╭─ STORED DATA

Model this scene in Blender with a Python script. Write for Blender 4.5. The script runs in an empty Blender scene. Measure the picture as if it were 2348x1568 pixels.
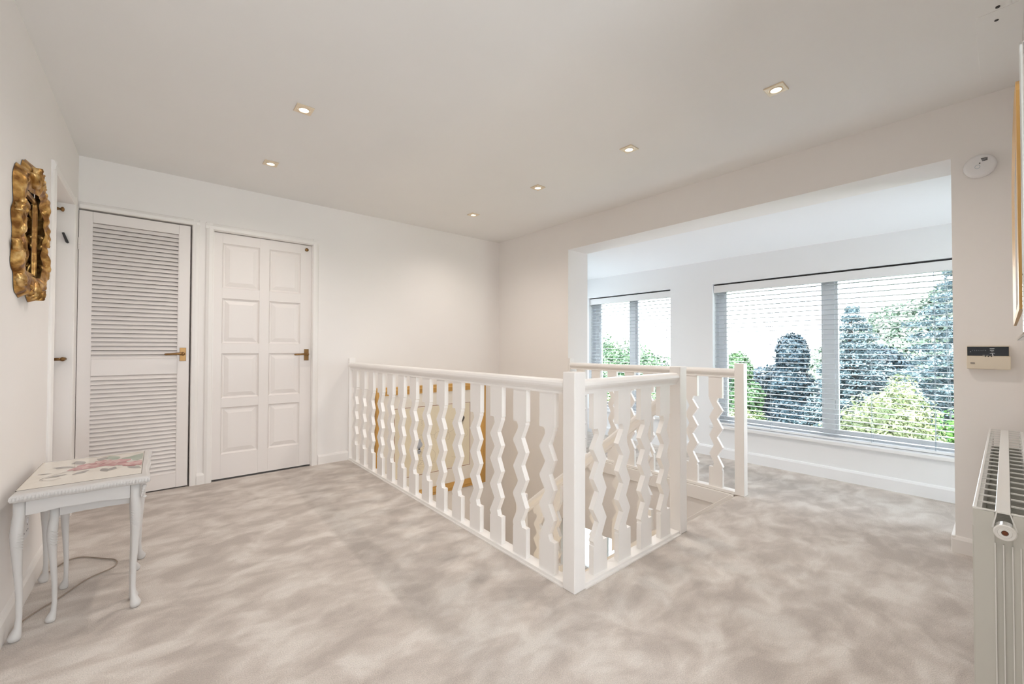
import bpy, bmesh, math, random
import numpy as np
from mathutils import Matrix, Vector, noise as mnoise
from math import sin, cos, pi, radians as R_, sqrt, atan2

random.seed(7); rng = np.random.default_rng(7)
scene = bpy.context.scene
COL = scene.collection

# ------------------------------------------------------------------ camera
H = 1.055
F_PX, YAW, PITCH, ROLL = 958.25, 49.7876, 0.8144, 0.1467
def cam_axes():
    a, t, r = R_(YAW), R_(PITCH), R_(ROLL)
    F = Vector((cos(a), sin(a), 0)); Rr = Vector((sin(a), -cos(a), 0)); U = Vector((0, 0, 1))
    F2 = F * cos(t) + U * sin(t); U2 = U * cos(t) - F * sin(t)
    return F2, Rr * cos(r) + U2 * sin(r), U2 * cos(r) - Rr * sin(r)
cf, cr, cu = cam_axes()
cd = bpy.data.cameras.new('camera'); cd.sensor_width = 36; cd.lens = 36 * F_PX / 2348
cd.clip_start = 0.01; cd.clip_end = 300
camera = bpy.data.objects.new('camera', cd); COL.objects.link(camera)
M = Matrix((( cr.x, cu.x, -cf.x, 0), (cr.y, cu.y, -cf.y, 0), (cr.z, cu.z, -cf.z, H), (0, 0, 0, 1)))
camera.matrix_world = M
scene.camera = camera

# ------------------------------------------------------------------ view, world, sun
scene.view_settings.view_transform = 'Standard'; scene.view_settings.look = 'None'
scene.view_settings.gamma = 1; scene.view_settings.use_curve_mapping = False
scene.view_settings.exposure = 0.36
scene.cycles.max_bounces = 12; scene.cycles.diffuse_bounces = 8; scene.cycles.glossy_bounces = 3
scene.cycles.transparent_max_bounces = 12
scene.cycles.caustics_reflective = False; scene.cycles.caustics_refractive = False
scene.cycles.sample_clamp_indirect = 6.0
SKY_STRENGTH = 8.0
w = bpy.data.worlds.new('sky'); scene.world = w; w.use_nodes = True
bg = w.node_tree.nodes['Background']; bg.inputs[0].default_value = (0.90, 0.945, 1.0, 1); bg.inputs[1].default_value = SKY_STRENGTH
sl = bpy.data.lights.new('sun', 'SUN'); sl.energy = 9.0; sl.angle = R_(0.6); sl.color = (1, .95, .86)
sun = bpy.data.objects.new('sun', sl); COL.objects.link(sun)
sun.rotation_euler = Vector((0.80, 0.12, -0.60)).to_track_quat('-Z', 'Y').to_euler()   # high, from behind the house
LAMP_W = 19.5
LAMP_COL = (1.0, 0.91, 0.83)
hl = bpy.data.lights.new('stairwell_fill', 'POINT'); hl.energy = 15; hl.color = (1, .86, .66); hl.shadow_soft_size = .25
hlo = bpy.data.objects.new('stairwell_fill', hl); COL.objects.link(hlo); hlo.location = (1.75, 1.55, -1.6)   # added unseen fill light that brightens the stairwell

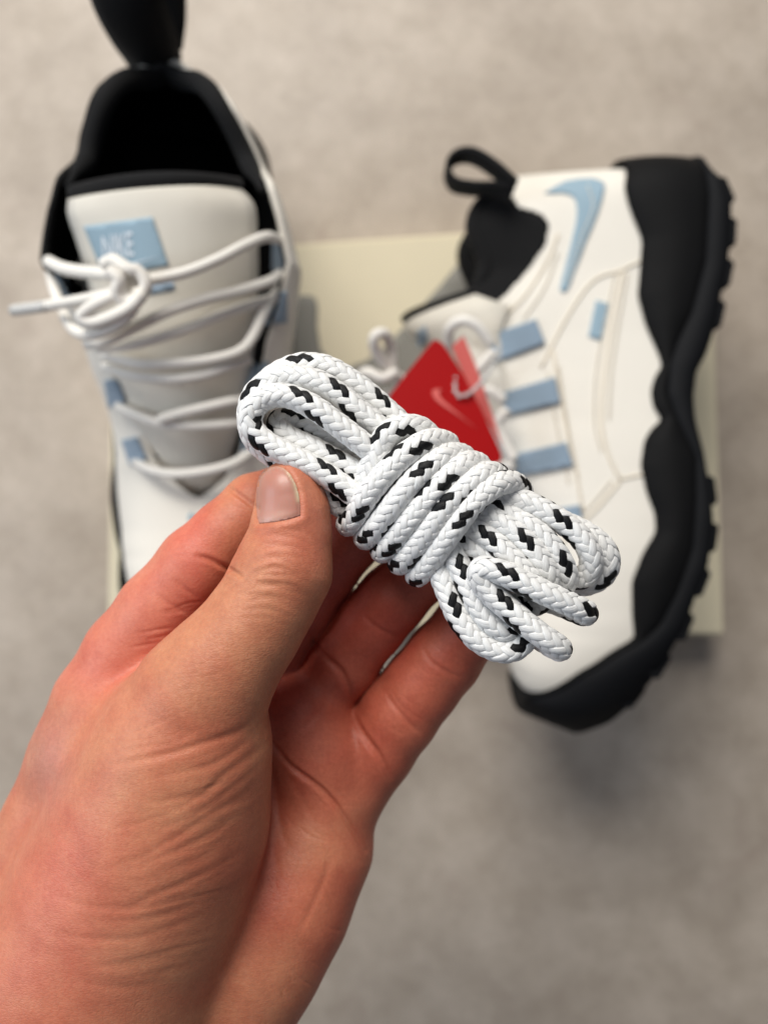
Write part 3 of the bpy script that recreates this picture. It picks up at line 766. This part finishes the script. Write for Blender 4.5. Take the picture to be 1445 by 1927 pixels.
# thenar folds (fan out from the thumb crotch)
def fold(c8, dp, wd):
    c8 = [(x + RNG.uniform(-9, 9), y + RNG.uniform(-7, 7)) for x, y in c8]
    crease([(x / 1.9, 1200 + y / 1.9) for x, y in c8], dp * 0.48, wd, .17, .232)
fold([(935, 255), (890, 300), (840, 340), (720, 380), (600, 412), (480, 440), (390, 452)], .85, 7)
fold([(905, 345), (875, 380), (835, 412), (760, 450), (650, 480), (540, 500)], .65, 7)
fold([(960, 375), (880, 440), (800, 500), (720, 560), (620, 580), (540, 590)], .75, 8)
fold([(950, 430), (870, 500), (760, 585), (680, 640), (560, 680)], .40, 7)
fold([(945, 500), (850, 570), (740, 640), (640, 705), (500, 780), (360, 838)], .60, 8)
fold([(850, 640), (760, 690), (680, 740), (540, 800), (400, 850)], .50, 8)
fold([(880, 745), (780, 820), (680, 872), (560, 925), (450, 962), (330, 968), (240, 935), (170, 900)], .55, 8)
fold([(700, 1000), (600, 1050), (480, 1080), (380, 1078), (280, 1070), (180, 1040)], .50, 8)
fold([(760, 900), (660, 960), (540, 1005), (420, 1015), (320, 1008)], .35, 8)
fold([(640, 1120), (540, 1160), (430, 1180), (330, 1170)], .35, 9)
fold([(620, 1210), (500, 1240), (380, 1240), (240, 1222)], .35, 9)
fold([(560, 300), (480, 350), (400, 375), (300, 390)], .15, 6)
fold([(700, 330), (620, 370), (520, 400), (400, 420)], .25, 6)
for i in range(30):
    y0 = 400 + i * 28 + RNG.uniform(-12, 12); x0 = 900 - max(0, y0 - 700) * 0.35 - RNG.uniform(0, 120); l = RNG.uniform(170, 420); s = RNG.uniform(.30, .55) * (1 if y0 < 900 else .55)
    fold([(x0, y0), (x0 - l * .35, y0 + l * .35 * s * 1.25), (x0 - l * .7, y0 + l * .7 * s), (x0 - l, y0 + l * s * .85)], RNG.uniform(.06, .26), RNG.uniform(3.5, 7.5))
for i in range(34):      # finer lines on the proximal thumb
    y0 = 10 + i * 9; x0 = 960 - i * 7 - RNG.uniform(0, 150); l = RNG.uniform(120, 300)
    fold([(x0, y0), (x0 - l * .5, y0 + l * .22), (x0 - l, y0 + l * .3)], RNG.uniform(.02, .07), 2.8)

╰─

Every line of the material is to be quoted exactly, with no pictures carried over.

• [TASK SOLUTION]
Model this scene in Blender with a Python script. Write for Blender 4.5. The script runs in an empty Blender scene. Measure the picture as if it were 2348x1568 pixels.
import bpy, bmesh, math, random
import numpy as np
from mathutils import Matrix, Vector, noise as mnoise
from math import sin, cos, pi, radians as R_, sqrt, atan2

random.seed(7); rng = np.random.default_rng(7)
scene = bpy.context.scene
COL = scene.collection

# ------------------------------------------------------------------ camera
H = 1.055
F_PX, YAW, PITCH, ROLL = 958.25, 49.7876, 0.8144, 0.1467
def cam_axes():
    a, t, r = R_(YAW), R_(PITCH), R_(ROLL)
    F = Vector((cos(a), sin(a), 0)); Rr = Vector((sin(a), -cos(a), 0)); U = Vector((0, 0, 1))
    F2 = F * cos(t) + U * sin(t); U2 = U * cos(t) - F * sin(t)
    return F2, Rr * cos(r) + U2 * sin(r), U2 * cos(r) - Rr * sin(r)
cf, cr, cu = cam_axes()
cd = bpy.data.cameras.new('camera'); cd.sensor_width = 36; cd.lens = 36 * F_PX / 2348
cd.clip_start = 0.01; cd.clip_end = 300
camera = bpy.data.objects.new('camera', cd); COL.objects.link(camera)
M = Matrix((( cr.x, cu.x, -cf.x, 0), (cr.y, cu.y, -cf.y, 0), (cr.z, cu.z, -cf.z, H), (0, 0, 0, 1)))
camera.matrix_world = M
scene.camera = camera

# ------------------------------------------------------------------ view, world, sun
scene.view_settings.view_transform = 'Standard'; scene.view_settings.look = 'None'
scene.view_settings.gamma = 1; scene.view_settings.use_curve_mapping = False
scene.view_settings.exposure = 0.36
scene.cycles.max_bounces = 12; scene.cycles.diffuse_bounces = 8; scene.cycles.glossy_bounces = 3
scene.cycles.transparent_max_bounces = 12
scene.cycles.caustics_reflective = False; scene.cycles.caustics_refractive = False
scene.cycles.sample_clamp_indirect = 6.0
SKY_STRENGTH = 8.0
w = bpy.data.worlds.new('sky'); scene.world = w; w.use_nodes = True
bg = w.node_tree.nodes['Background']; bg.inputs[0].default_value = (0.90, 0.945, 1.0, 1); bg.inputs[1].default_value = SKY_STRENGTH
sl = bpy.data.lights.new('sun', 'SUN'); sl.energy = 9.0; sl.angle = R_(0.6); sl.color = (1, .95, .86)
sun = bpy.data.objects.new('sun', sl); COL.objects.link(sun)
sun.rotation_euler = Vector((0.80, 0.12, -0.60)).to_track_quat('-Z', 'Y').to_euler()   # high, from behind the house
LAMP_W = 19.5
LAMP_COL = (1.0, 0.91, 0.83)
hl = bpy.data.lights.new('stairwell_fill', 'POINT'); hl.energy = 15; hl.color = (1, .86, .66); hl.shadow_soft_size = .25
hlo = bpy.data.objects.new('stairwell_fill', hl); COL.objects.link(hlo); hlo.location = (1.75, 1.55, -1.6)   # added unseen fill light that brightens the stairwell

Write part 3 of the bpy script that recreates this picture. It picks up at line 766. This part finishes the script. Write for Blender 4.5. Take the picture to be 1445 by 1927 pixels.
# thenar folds (fan out from the thumb crotch)
def fold(c8, dp, wd):
    c8 = [(x + RNG.uniform(-9, 9), y + RNG.uniform(-7, 7)) for x, y in c8]
    crease([(x / 1.9, 1200 + y / 1.9) for x, y in c8], dp * 0.48, wd, .17, .232)
fold([(935, 255), (890, 300), (840, 340), (720, 380), (600, 412), (480, 440), (390, 452)], .85, 7)
fold([(905, 345), (875, 380), (835, 412), (760, 450), (650, 480), (540, 500)], .65, 7)
fold([(960, 375), (880, 440), (800, 500), (720, 560), (620, 580), (540, 590)], .75, 8)
fold([(950, 430), (870, 500), (760, 585), (680, 640), (560, 680)], .40, 7)
fold([(945, 500), (850, 570), (740, 640), (640, 705), (500, 780), (360, 838)], .60, 8)
fold([(850, 640), (760, 690), (680, 740), (540, 800), (400, 850)], .50, 8)
fold([(880, 745), (780, 820), (680, 872), (560, 925), (450, 962), (330, 968), (240, 935), (170, 900)], .55, 8)
fold([(700, 1000), (600, 1050), (480, 1080), (380, 1078), (280, 1070), (180, 1040)], .50, 8)
fold([(760, 900), (660, 960), (540, 1005), (420, 1015), (320, 1008)], .35, 8)
fold([(640, 1120), (540, 1160), (430, 1180), (330, 1170)], .35, 9)
fold([(620, 1210), (500, 1240), (380, 1240), (240, 1222)], .35, 9)
fold([(560, 300), (480, 350), (400, 375), (300, 390)], .15, 6)
fold([(700, 330), (620, 370), (520, 400), (400, 420)], .25, 6)
for i in range(30):
    y0 = 400 + i * 28 + RNG.uniform(-12, 12); x0 = 900 - max(0, y0 - 700) * 0.35 - RNG.uniform(0, 120); l = RNG.uniform(170, 420); s = RNG.uniform(.30, .55) * (1 if y0 < 900 else .55)
    fold([(x0, y0), (x0 - l * .35, y0 + l * .35 * s * 1.25), (x0 - l * .7, y0 + l * .7 * s), (x0 - l, y0 + l * s * .85)], RNG.uniform(.06, .26), RNG.uniform(3.5, 7.5))
for i in range(34):      # finer lines on the proximal thumb
    y0 = 10 + i * 9; x0 = 960 - i * 7 - RNG.uniform(0, 150); l = RNG.uniform(120, 300)
    fold([(x0, y0), (x0 - l * .5, y0 + l * .22), (x0 - l, y0 + l * .3)], RNG.uniform(.02, .07), 2.8)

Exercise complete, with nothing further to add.